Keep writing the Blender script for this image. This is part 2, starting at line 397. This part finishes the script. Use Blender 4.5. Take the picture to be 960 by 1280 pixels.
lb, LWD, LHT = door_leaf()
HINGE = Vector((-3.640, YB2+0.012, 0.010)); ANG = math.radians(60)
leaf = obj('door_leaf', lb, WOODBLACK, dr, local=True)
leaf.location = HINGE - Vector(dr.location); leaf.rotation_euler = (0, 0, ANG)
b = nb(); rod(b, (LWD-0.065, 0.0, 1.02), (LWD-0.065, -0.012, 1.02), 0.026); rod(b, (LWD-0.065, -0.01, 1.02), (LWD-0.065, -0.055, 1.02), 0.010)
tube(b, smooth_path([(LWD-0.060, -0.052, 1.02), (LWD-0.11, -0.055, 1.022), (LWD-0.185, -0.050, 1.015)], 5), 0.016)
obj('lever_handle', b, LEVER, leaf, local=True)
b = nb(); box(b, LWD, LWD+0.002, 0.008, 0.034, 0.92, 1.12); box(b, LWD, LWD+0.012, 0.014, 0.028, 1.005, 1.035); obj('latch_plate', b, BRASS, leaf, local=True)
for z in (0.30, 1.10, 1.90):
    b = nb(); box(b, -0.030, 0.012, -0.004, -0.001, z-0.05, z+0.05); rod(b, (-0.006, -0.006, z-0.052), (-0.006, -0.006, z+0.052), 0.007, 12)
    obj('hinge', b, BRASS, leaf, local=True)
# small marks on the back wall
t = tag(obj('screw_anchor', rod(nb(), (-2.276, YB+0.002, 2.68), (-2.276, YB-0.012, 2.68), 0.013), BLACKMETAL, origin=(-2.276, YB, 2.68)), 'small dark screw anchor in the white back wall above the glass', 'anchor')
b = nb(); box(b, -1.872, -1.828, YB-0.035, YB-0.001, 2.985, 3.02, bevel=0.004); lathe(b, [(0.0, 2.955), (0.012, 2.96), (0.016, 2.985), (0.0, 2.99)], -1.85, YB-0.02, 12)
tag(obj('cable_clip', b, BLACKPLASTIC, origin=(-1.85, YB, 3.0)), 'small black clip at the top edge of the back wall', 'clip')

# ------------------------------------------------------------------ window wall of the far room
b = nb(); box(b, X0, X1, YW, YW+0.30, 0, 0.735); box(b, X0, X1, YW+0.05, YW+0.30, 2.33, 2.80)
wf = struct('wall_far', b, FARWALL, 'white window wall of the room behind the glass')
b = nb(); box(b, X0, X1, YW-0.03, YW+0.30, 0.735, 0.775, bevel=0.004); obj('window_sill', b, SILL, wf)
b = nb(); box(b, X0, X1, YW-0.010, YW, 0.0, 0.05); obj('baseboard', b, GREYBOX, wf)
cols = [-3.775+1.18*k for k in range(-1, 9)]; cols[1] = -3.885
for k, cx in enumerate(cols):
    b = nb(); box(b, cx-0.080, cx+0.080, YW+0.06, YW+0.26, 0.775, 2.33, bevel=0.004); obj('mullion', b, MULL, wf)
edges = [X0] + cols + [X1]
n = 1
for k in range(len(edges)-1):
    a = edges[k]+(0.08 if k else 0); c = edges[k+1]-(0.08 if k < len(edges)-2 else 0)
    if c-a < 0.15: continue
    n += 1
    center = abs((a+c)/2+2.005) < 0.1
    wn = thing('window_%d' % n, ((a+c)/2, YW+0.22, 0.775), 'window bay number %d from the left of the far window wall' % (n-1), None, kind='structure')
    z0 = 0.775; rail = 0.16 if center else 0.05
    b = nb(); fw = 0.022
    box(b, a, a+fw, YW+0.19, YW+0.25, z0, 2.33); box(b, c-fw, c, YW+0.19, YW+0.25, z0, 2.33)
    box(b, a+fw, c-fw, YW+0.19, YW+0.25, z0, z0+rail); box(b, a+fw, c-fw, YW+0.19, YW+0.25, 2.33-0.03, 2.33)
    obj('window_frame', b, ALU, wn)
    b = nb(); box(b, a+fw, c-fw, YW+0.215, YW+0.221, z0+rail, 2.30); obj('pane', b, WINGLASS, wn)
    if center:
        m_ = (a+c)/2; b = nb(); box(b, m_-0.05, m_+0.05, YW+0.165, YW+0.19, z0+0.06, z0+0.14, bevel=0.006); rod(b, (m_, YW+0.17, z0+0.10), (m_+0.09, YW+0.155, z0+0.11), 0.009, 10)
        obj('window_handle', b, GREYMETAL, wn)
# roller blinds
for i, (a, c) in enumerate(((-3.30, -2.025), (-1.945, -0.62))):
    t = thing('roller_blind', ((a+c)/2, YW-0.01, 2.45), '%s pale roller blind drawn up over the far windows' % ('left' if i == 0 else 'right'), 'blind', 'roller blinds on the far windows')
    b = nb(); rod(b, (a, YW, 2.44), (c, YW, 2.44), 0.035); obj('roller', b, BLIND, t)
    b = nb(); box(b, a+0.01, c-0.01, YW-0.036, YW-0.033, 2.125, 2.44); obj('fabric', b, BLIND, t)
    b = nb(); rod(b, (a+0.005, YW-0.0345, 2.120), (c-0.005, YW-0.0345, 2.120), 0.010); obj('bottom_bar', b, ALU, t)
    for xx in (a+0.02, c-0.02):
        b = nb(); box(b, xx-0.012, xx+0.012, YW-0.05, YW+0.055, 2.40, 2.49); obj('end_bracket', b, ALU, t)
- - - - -
● **Exercise task**: Copy out every line of the data above, exactly as given.

● **Exercise response**:
Keep writing the Blender script for this image. This is part 2, starting at line 397. This part finishes the script. Use Blender 4.5. Take the picture to be 960 by 1280 pixels.
lb, LWD, LHT = door_leaf()
HINGE = Vector((-3.640, YB2+0.012, 0.010)); ANG = math.radians(60)
leaf = obj('door_leaf', lb, WOODBLACK, dr, local=True)
leaf.location = HINGE - Vector(dr.location); leaf.rotation_euler = (0, 0, ANG)
b = nb(); rod(b, (LWD-0.065, 0.0, 1.02), (LWD-0.065, -0.012, 1.02), 0.026); rod(b, (LWD-0.065, -0.01, 1.02), (LWD-0.065, -0.055, 1.02), 0.010)
tube(b, smooth_path([(LWD-0.060, -0.052, 1.02), (LWD-0.11, -0.055, 1.022), (LWD-0.185, -0.050, 1.015)], 5), 0.016)
obj('lever_handle', b, LEVER, leaf, local=True)
b = nb(); box(b, LWD, LWD+0.002, 0.008, 0.034, 0.92, 1.12); box(b, LWD, LWD+0.012, 0.014, 0.028, 1.005, 1.035); obj('latch_plate', b, BRASS, leaf, local=True)
for z in (0.30, 1.10, 1.90):
    b = nb(); box(b, -0.030, 0.012, -0.004, -0.001, z-0.05, z+0.05); rod(b, (-0.006, -0.006, z-0.052), (-0.006, -0.006, z+0.052), 0.007, 12)
    obj('hinge', b, BRASS, leaf, local=True)
# small marks on the back wall
t = tag(obj('screw_anchor', rod(nb(), (-2.276, YB+0.002, 2.68), (-2.276, YB-0.012, 2.68), 0.013), BLACKMETAL, origin=(-2.276, YB, 2.68)), 'small dark screw anchor in the white back wall above the glass', 'anchor')
b = nb(); box(b, -1.872, -1.828, YB-0.035, YB-0.001, 2.985, 3.02, bevel=0.004); lathe(b, [(0.0, 2.955), (0.012, 2.96), (0.016, 2.985), (0.0, 2.99)], -1.85, YB-0.02, 12)
tag(obj('cable_clip', b, BLACKPLASTIC, origin=(-1.85, YB, 3.0)), 'small black clip at the top edge of the back wall', 'clip')

# ------------------------------------------------------------------ window wall of the far room
b = nb(); box(b, X0, X1, YW, YW+0.30, 0, 0.735); box(b, X0, X1, YW+0.05, YW+0.30, 2.33, 2.80)
wf = struct('wall_far', b, FARWALL, 'white window wall of the room behind the glass')
b = nb(); box(b, X0, X1, YW-0.03, YW+0.30, 0.735, 0.775, bevel=0.004); obj('window_sill', b, SILL, wf)
b = nb(); box(b, X0, X1, YW-0.010, YW, 0.0, 0.05); obj('baseboard', b, GREYBOX, wf)
cols = [-3.775+1.18*k for k in range(-1, 9)]; cols[1] = -3.885
for k, cx in enumerate(cols):
    b = nb(); box(b, cx-0.080, cx+0.080, YW+0.06, YW+0.26, 0.775, 2.33, bevel=0.004); obj('mullion', b, MULL, wf)
edges = [X0] + cols + [X1]
n = 1
for k in range(len(edges)-1):
    a = edges[k]+(0.08 if k else 0); c = edges[k+1]-(0.08 if k < len(edges)-2 else 0)
    if c-a < 0.15: continue
    n += 1
    center = abs((a+c)/2+2.005) < 0.1
    wn = thing('window_%d' % n, ((a+c)/2, YW+0.22, 0.775), 'window bay number %d from the left of the far window wall' % (n-1), None, kind='structure')
    z0 = 0.775; rail = 0.16 if center else 0.05
    b = nb(); fw = 0.022
    box(b, a, a+fw, YW+0.19, YW+0.25, z0, 2.33); box(b, c-fw, c, YW+0.19, YW+0.25, z0, 2.33)
    box(b, a+fw, c-fw, YW+0.19, YW+0.25, z0, z0+rail); box(b, a+fw, c-fw, YW+0.19, YW+0.25, 2.33-0.03, 2.33)
    obj('window_frame', b, ALU, wn)
    b = nb(); box(b, a+fw, c-fw, YW+0.215, YW+0.221, z0+rail, 2.30); obj('pane', b, WINGLASS, wn)
    if center:
        m_ = (a+c)/2; b = nb(); box(b, m_-0.05, m_+0.05, YW+0.165, YW+0.19, z0+0.06, z0+0.14, bevel=0.006); rod(b, (m_, YW+0.17, z0+0.10), (m_+0.09, YW+0.155, z0+0.11), 0.009, 10)
        obj('window_handle', b, GREYMETAL, wn)
# roller blinds
for i, (a, c) in enumerate(((-3.30, -2.025), (-1.945, -0.62))):
    t = thing('roller_blind', ((a+c)/2, YW-0.01, 2.45), '%s pale roller blind drawn up over the far windows' % ('left' if i == 0 else 'right'), 'blind', 'roller blinds on the far windows')
    b = nb(); rod(b, (a, YW, 2.44), (c, YW, 2.44), 0.035); obj('roller', b, BLIND, t)
    b = nb(); box(b, a+0.01, c-0.01, YW-0.036, YW-0.033, 2.125, 2.44); obj('fabric', b, BLIND, t)
    b = nb(); rod(b, (a+0.005, YW-0.0345, 2.120), (c-0.005, YW-0.0345, 2.120), 0.010); obj('bottom_bar', b, ALU, t)
    for xx in (a+0.02, c-0.02):
        b = nb(); box(b, xx-0.012, xx+0.012, YW-0.05, YW+0.055, 2.40, 2.49); obj('end_bracket', b, ALU, t)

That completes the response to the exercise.